[DO THIS]
Quote every line of the material beneath this one.

[DATASET EXCERPT]
········

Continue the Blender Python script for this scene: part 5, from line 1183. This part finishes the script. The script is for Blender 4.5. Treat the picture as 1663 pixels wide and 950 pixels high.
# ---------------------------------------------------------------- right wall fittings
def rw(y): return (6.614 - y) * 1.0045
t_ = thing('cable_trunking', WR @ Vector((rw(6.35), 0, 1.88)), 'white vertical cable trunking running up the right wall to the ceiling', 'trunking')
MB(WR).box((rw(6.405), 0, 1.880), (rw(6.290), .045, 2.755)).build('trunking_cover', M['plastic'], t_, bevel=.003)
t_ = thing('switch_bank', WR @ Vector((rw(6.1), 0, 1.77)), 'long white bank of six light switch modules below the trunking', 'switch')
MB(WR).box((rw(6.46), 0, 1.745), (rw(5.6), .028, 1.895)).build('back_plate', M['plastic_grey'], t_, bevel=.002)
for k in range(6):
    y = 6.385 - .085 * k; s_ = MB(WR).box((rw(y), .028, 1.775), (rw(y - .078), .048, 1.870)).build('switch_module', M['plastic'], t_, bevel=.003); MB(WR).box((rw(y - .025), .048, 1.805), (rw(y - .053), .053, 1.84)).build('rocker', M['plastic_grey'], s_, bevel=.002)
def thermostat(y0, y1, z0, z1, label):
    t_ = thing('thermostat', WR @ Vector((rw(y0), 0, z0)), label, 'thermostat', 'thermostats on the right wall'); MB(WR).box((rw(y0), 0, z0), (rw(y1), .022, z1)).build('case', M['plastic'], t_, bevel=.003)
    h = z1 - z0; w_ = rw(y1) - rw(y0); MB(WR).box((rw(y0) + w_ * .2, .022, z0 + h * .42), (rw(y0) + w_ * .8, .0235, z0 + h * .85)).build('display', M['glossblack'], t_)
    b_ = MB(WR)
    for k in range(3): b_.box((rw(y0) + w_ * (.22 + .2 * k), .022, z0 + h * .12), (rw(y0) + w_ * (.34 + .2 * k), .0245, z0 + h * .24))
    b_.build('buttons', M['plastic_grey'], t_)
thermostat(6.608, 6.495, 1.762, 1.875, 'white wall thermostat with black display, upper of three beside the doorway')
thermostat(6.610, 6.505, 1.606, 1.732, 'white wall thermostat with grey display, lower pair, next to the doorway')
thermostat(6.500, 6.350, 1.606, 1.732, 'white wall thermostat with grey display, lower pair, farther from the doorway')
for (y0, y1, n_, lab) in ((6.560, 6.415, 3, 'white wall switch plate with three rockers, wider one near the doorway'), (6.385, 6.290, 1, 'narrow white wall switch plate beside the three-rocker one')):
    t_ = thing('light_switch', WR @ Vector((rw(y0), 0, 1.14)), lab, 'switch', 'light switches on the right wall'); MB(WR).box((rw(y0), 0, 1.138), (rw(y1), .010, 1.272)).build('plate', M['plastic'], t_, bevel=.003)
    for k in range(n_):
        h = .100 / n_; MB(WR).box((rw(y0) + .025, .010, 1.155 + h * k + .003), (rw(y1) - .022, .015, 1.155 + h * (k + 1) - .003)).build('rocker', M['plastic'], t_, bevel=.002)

········

[RESPONSE FOR THIS EXERCISE]
Continue the Blender Python script for this scene: part 5, from line 1183. This part finishes the script. The script is for Blender 4.5. Treat the picture as 1663 pixels wide and 950 pixels high.
# ---------------------------------------------------------------- right wall fittings
def rw(y): return (6.614 - y) * 1.0045
t_ = thing('cable_trunking', WR @ Vector((rw(6.35), 0, 1.88)), 'white vertical cable trunking running up the right wall to the ceiling', 'trunking')
MB(WR).box((rw(6.405), 0, 1.880), (rw(6.290), .045, 2.755)).build('trunking_cover', M['plastic'], t_, bevel=.003)
t_ = thing('switch_bank', WR @ Vector((rw(6.1), 0, 1.77)), 'long white bank of six light switch modules below the trunking', 'switch')
MB(WR).box((rw(6.46), 0, 1.745), (rw(5.6), .028, 1.895)).build('back_plate', M['plastic_grey'], t_, bevel=.002)
for k in range(6):
    y = 6.385 - .085 * k; s_ = MB(WR).box((rw(y), .028, 1.775), (rw(y - .078), .048, 1.870)).build('switch_module', M['plastic'], t_, bevel=.003); MB(WR).box((rw(y - .025), .048, 1.805), (rw(y - .053), .053, 1.84)).build('rocker', M['plastic_grey'], s_, bevel=.002)
def thermostat(y0, y1, z0, z1, label):
    t_ = thing('thermostat', WR @ Vector((rw(y0), 0, z0)), label, 'thermostat', 'thermostats on the right wall'); MB(WR).box((rw(y0), 0, z0), (rw(y1), .022, z1)).build('case', M['plastic'], t_, bevel=.003)
    h = z1 - z0; w_ = rw(y1) - rw(y0); MB(WR).box((rw(y0) + w_ * .2, .022, z0 + h * .42), (rw(y0) + w_ * .8, .0235, z0 + h * .85)).build('display', M['glossblack'], t_)
    b_ = MB(WR)
    for k in range(3): b_.box((rw(y0) + w_ * (.22 + .2 * k), .022, z0 + h * .12), (rw(y0) + w_ * (.34 + .2 * k), .0245, z0 + h * .24))
    b_.build('buttons', M['plastic_grey'], t_)
thermostat(6.608, 6.495, 1.762, 1.875, 'white wall thermostat with black display, upper of three beside the doorway')
thermostat(6.610, 6.505, 1.606, 1.732, 'white wall thermostat with grey display, lower pair, next to the doorway')
thermostat(6.500, 6.350, 1.606, 1.732, 'white wall thermostat with grey display, lower pair, farther from the doorway')
for (y0, y1, n_, lab) in ((6.560, 6.415, 3, 'white wall switch plate with three rockers, wider one near the doorway'), (6.385, 6.290, 1, 'narrow white wall switch plate beside the three-rocker one')):
    t_ = thing('light_switch', WR @ Vector((rw(y0), 0, 1.14)), lab, 'switch', 'light switches on the right wall'); MB(WR).box((rw(y0), 0, 1.138), (rw(y1), .010, 1.272)).build('plate', M['plastic'], t_, bevel=.003)
    for k in range(n_):
        h = .100 / n_; MB(WR).box((rw(y0) + .025, .010, 1.155 + h * k + .003), (rw(y1) - .022, .015, 1.155 + h * (k + 1) - .003)).build('rocker', M['plastic'], t_, bevel=.002)